McKinnon has seen, learned a lot

Jerick McKinnon has had a sharp learning curve going from college QB to starting NFL running back in less than a year. But he’s still the starter … for now.

The post-Adrian Peterson era is underway for a more long-term basis – perhaps permanently given his season-ending suspension that has many speculating where the Minnesota Vikings will go from here.

They made a move Wednesday, claiming Cleveland running back Ben Tate off waivers, but for the time being the starter is going to be Jerick McKinnon if his low back injury doesn’t prevent that.

McKinnon leads the Vikings with 98 carries for 484 yards (a 4.9-yard average) and for the last five games has been the starting running back for the Vikings. A converted college quarterback, McKinnon has had a long learning curve but is feeling more comfortable in his role as a starter as each week has passed.

“I definitely have learned a lot,” McKinnon said. “My first year, my rookie season, it’s been a learning experience. I’ve seen a lot. I’ve learned a lot. I’ve been able to pick up different things and better myself as a player.”

Although he hasn’t scored any touchdowns yet, McKinnon is the Vikings’ most dangerous big-play threat out of the backfield (when Cordarrelle Patterson doesn’t line up there) and believes that the best is yet to come for him.

“You always want to make those big plays and score long touchdowns, but it doesn’t always work that way,” McKinnon said. “All I can do is run hard and fast every time I get the ball and eventually it will come around.”

What didn’t come around last week were chances for McKinnon. He had just eight carries, his lowest total since become the starter, and had just one rush in the second half of a game that was a one-score game until a long drive culminated in a fourth quarter touchdown for Chicago that opened up the score.

McKinnon broke off one run for 23 yards, but for the most part he was bottled up by the Bears defense, gaining just 15 yards on his other seven carries. He is a strong proponent of the Norv Turner offense, but had some frustration for his lack of use, especially in the second half, and understands that the running game needs to work at a high level every week to take the pressure off rookie QB Teddy Bridgewater.

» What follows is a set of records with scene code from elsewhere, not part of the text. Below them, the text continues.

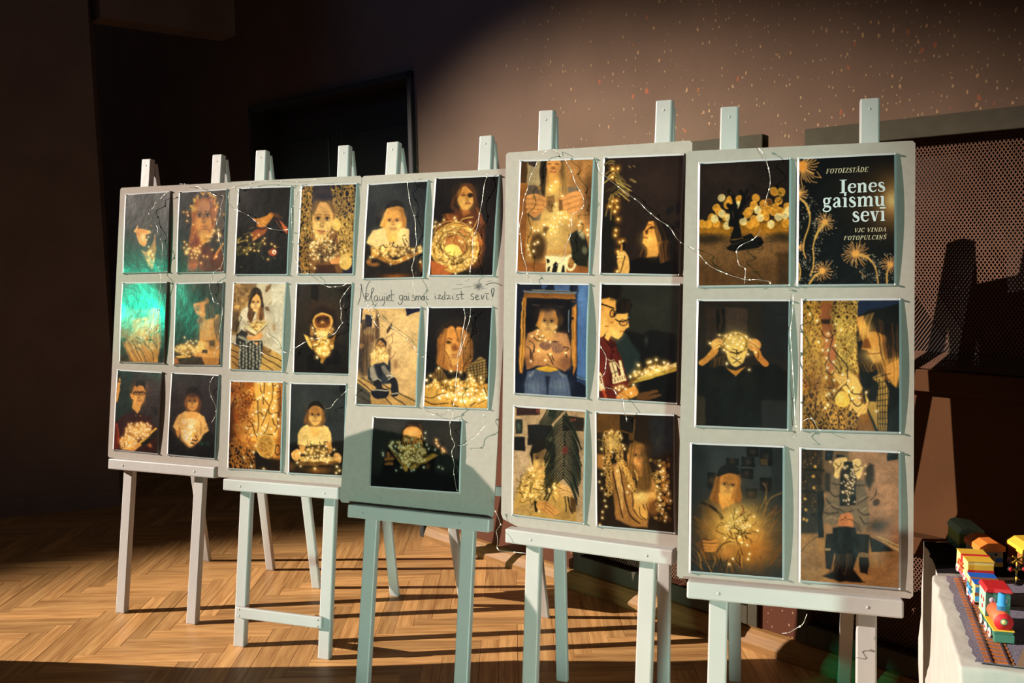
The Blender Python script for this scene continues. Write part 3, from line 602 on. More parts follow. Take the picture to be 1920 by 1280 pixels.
@art('5f', [(60,43),(878,75),(880,1228),(53,1162)], (152,108,72), 56)
def _(A):
    A.P([(40,30),(250,30),(250,800),(40,800)],(44,32,22),1,14); A.P([(240,40),(460,50),(460,420),(240,420)],(104,76,50),.9,20); A.P([(460,50),(900,60),(900,850),(640,760),(600,300)],(158,112,80),1,16)
    A.G(780,300,160,(186,136,98),.6,260); A.G(700,700,90,(46,36,28),.9,60)
    A.P([(40,770),(260,760),(640,800),(900,880),(900,1240),(40,1220)],(146,102,58),1,24); A.G(480,1150,300,(176,124,66),.7,80); A.G(160,1000,120,(112,76,42),.7,70)
    for k in range(90): A.E(A.r.uniform(65,240),A.r.uniform(60,600),A.r.uniform(3,7),A.r.uniform(3,8),A.r.choice([(116,80,44),(84,58,32),(20,14,10),(150,108,60)]),.9,4)
    for y in (215,400,600): A.L([(60,y),(250,y+10)],16,(20,14,10),.9)
    for x,y in [(178,192),(160,278),(165,370),(92,470),(95,560),(78,642),(108,655)]: A.E(x,y,13,13,(206,152,66),1,5)
    A.P([(200,420),(250,420),(250,800),(200,800)],(20,15,12),1,8); A.P([(262,50),(335,55),(332,145),(262,135)],(18,16,18),1,5); A.P([(362,80),(435,95),(432,160),(362,150)],(20,16,16),1,5); A.P([(788,70),(880,75),(878,125),(784,142)],(20,17,18),1,5); A.G(295,90,18,(80,80,90),.6)
    A.L([(60,920),(110,850),(190,790)],4,(40,26,16))
    A.P([(680,780),(890,860),(890,925),(820,890)],(196,158,106),1,6); A.L([(700,800),(885,885)],6,(96,68,40)); A.P([(640,790),(720,830),(840,915),(660,918)],(24,18,16),1,10)
    A.P([(600,220),(640,165),(675,180),(678,310),(640,390),(605,330)],(38,28,22),.9,26); A.L([(640,480),(680,440),(695,390)],7,(46,32,24)); A.E(695,500,28,32,(60,42,30),.85,14); A.P([(255,240),(310,260),(320,420),(255,400)],(30,22,18),.8,26)
    A.P([(268,770),(345,760),(640,775),(628,1110),(565,1100),(545,960),(340,930),(310,1070),(268,1060)],(24,18,15),1,8); A.P([(540,925),(632,932),(630,968),(535,960)],(112,84,54),1,6); A.P([(270,892),(312,898),(310,915),(270,912)],(150,118,80),1,4)
    A.P([(320,270),(395,290),(400,520),(460,515),(530,530),(525,300),(600,310),(610,430),(640,600),(630,690),(560,760),(480,700),(400,660),(340,700),(250,680),(242,580),(275,450),(310,400)],(118,94,70),1,14)
    for P in [[(270,470),(330,540),(380,560)],[(300,400),(350,450),(395,430)],[(255,580),(310,600),(370,580)],[(540,520),(600,470),(625,450)],[(540,560),(590,600),(635,600)],[(560,620),(600,680),(630,670)],[(390,560),(440,590),(500,570)],[(330,340),(390,350)],[(525,350),(605,350)]]: A.L(P,13,(54,40,30),.75)
    for P in [[(260,550),(320,520),(370,540)],[(280,640),(330,620),(360,640)],[(550,480),(600,440)],[(570,570),(620,540)]]: A.L(P,10,(168,138,104),.7)
    A.P([(335,165),(370,115),(440,110),(450,140),(400,210),(385,290),(340,280),(350,210)],(246,196,120),1,8,True); A.P([(485,150),(520,125),(560,140),(565,195),(585,190),(560,290),(525,290),(520,220),(490,170)],(246,198,124),1,8,True)
    A.P([(425,150),(490,150),(530,300),(525,525),(385,525),(395,300)],(16,12,11),1,10)
    for P in [[(350,160),(380,190),(400,160)],[(365,215),(385,190)],[(510,170),(540,200),(560,180)],[(530,240),(555,215)]]: A.L(P,6,(54,34,16))
    A.D([(A.r.uniform(405,515),A.r.uniform(170,510)) for _ in range(58)],6.5,(255,240,215),(190,130,60),.35); A.D([(315,152),(602,185),(602,252),(450,190)],6,(255,240,215))
    A.P([(370,650),(400,600),(480,590),(510,650),(500,715),(440,725),(380,705)],(196,116,66),1,10,True); A.L([(385,650),(410,640),(425,650)],6,(60,30,18)); A.L([(450,650),(475,640),(500,655)],6,(60,30,18)); A.E(440,628,14,10,(120,60,34),.8,8); A.P([(500,650),(560,690),(570,760),(520,740)],(92,70,50),1,8)
    A.P([(330,720),(440,705),(520,720),(545,900),(530,980),(505,1080),(590,1180),(480,1180),(380,1170),(240,1130),(330,1080),(350,960),(325,850)],(15,11,10),1,14)
    A.hair([(350,940),(500,940)],[(300,1090),(470,1130)],14,7,[(150,104,58),(104,70,38),(16,11,9)],.85); A.hair([(350,1060),(520,1080)],[(235,1120),(600,1185)],18,8,[(20,14,12),(34,24,18)],.9); A.N(24,.06,5)
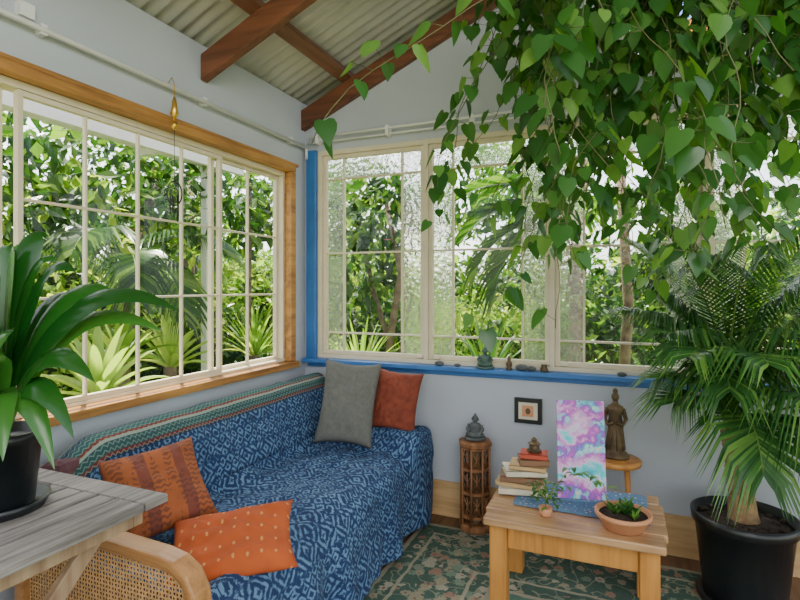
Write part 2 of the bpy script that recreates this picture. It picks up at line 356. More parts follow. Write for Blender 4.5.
g.obj('frame',[m_cream],w2,bevel=.0015); gc.obj('clear_panes',[m_glass],w2); gf.obj('frosted_panes',[m_frost],w2)
# ---------------- window_3 gable light
w3=empty('window_3'); g=G()
g.box((1.95,0,2.52),(2.95,.08,2.55)); g.box((1.95,0,3.02),(2.95,.08,3.05)); 
for x in (1.95,2.19,2.44,2.69,2.92): g.box((x,.001,2.55),(x+.03,.079,3.02))
g.obj('frame',[m_cream],w3)
g=G()
for k,x in enumerate((1.96,2.2,2.45,2.7)): 
    for j,(za,zb) in enumerate(((2.54,2.72),(2.72,3.03))): g.add([(x,.04,za),(x+.25,.04,za),(x+.25,.04,zb),(x,.04,zb)],[(0,1,2,3)],(2,0,3,1,2,2,1,2)[(k*2+j)%8])
g.obj('stained_panes',m_st,w3)
# ---------------- rails / conduit
g=G(); g.tube([(.03,YN,2.285),(.03,-.03,2.275)],.011,0,10)
for y in (-2.6,-1.75,-.95,-.2): g.box((0,y-.012,2.262),(.034,y+.012,2.30))
g.tube([(.03,-.03,2.275),(.03,-.03,2.20)],.009,0,8)
g.box((0,-1.83,2.30),(.03,-1.78,2.35)); g.obj('wall_conduit',[m_white])
g=G(); g.tube([(.06,-.045,2.335),(1.75,-.045,2.335)],.008,0,8); g.tube([(.03,-.03,2.30),(1.75,-.03,2.305)],.006,0,8)
for x in (.12,.62,1.15,1.68): g.box((x-.01,-.055,2.29),(x+.01,0,2.35))
g.obj('curtain_rod',[m_white])
g=G(); oy=-1.19; ox=.075
g.tube([(.035,oy,2.285),(.06,oy,2.31),(ox,oy,2.28),(ox,oy,2.22)],.002,0,6)
g.lathe([(.003,.05),(.010,.03),(.013,0),(.019,-.03),(.007,-.045),(.003,-.06)],(ox,oy,2.17),0,14)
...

“I feel we definitely could have done a lot better,” McKinnon said. “I’m not calling the plays or anything like that. I’m just running the ball and I’m giving it all I’ve got for the team and just trying to find a way to win to the ballgame. I feel like there are things we can do to get better in the running game, not just last week but every week. It’s a process, so we’ll see how it goes.”

This week, McKinnon gets his second shot at a team for the first time in his career when he faces the Green Bay Packers. In their first meeting, McKinnon was still a change-of-pace back who had just seven carries for 24 yards, but he learned a lot from that game and the experience will be valuable because the Packers have an intimidating defense that gets stronger when they have a lead to work with.

“They have a physical defense,” McKinnon said. “(They’re) fast and have a fast flow, too. I already played them once and have a heads-up on what they do. That will definitely help us out. I’m definitely looking for a different outcome this time.”

What the future holds for McKinnon is still a big question. He became the starter after just five games and has held up for himself pretty well, limiting deposed starter Matt Asiata to just 23 carries over the last five games after running the ball 62 times in the first five contests.

The only certainty right now with the Vikings running game is that Peterson is gone for the season and Tate has been added into the mix. But, from McKinnon’s perspective, he’s not looking over his shoulder at the competition. For now, it’s his job to keep as the starting running back and that’s all he can do.

“I’ve felt a lot more confident and comfortable in what I’ve been doing since I became the starter,” McKinnon said. “My goal is just to help the team win. That’s it. If that means I run 25 times a game and we win, that’s the goal. If I run 10 times and we win, that’s fine. We’re just looking to win some ballgames.”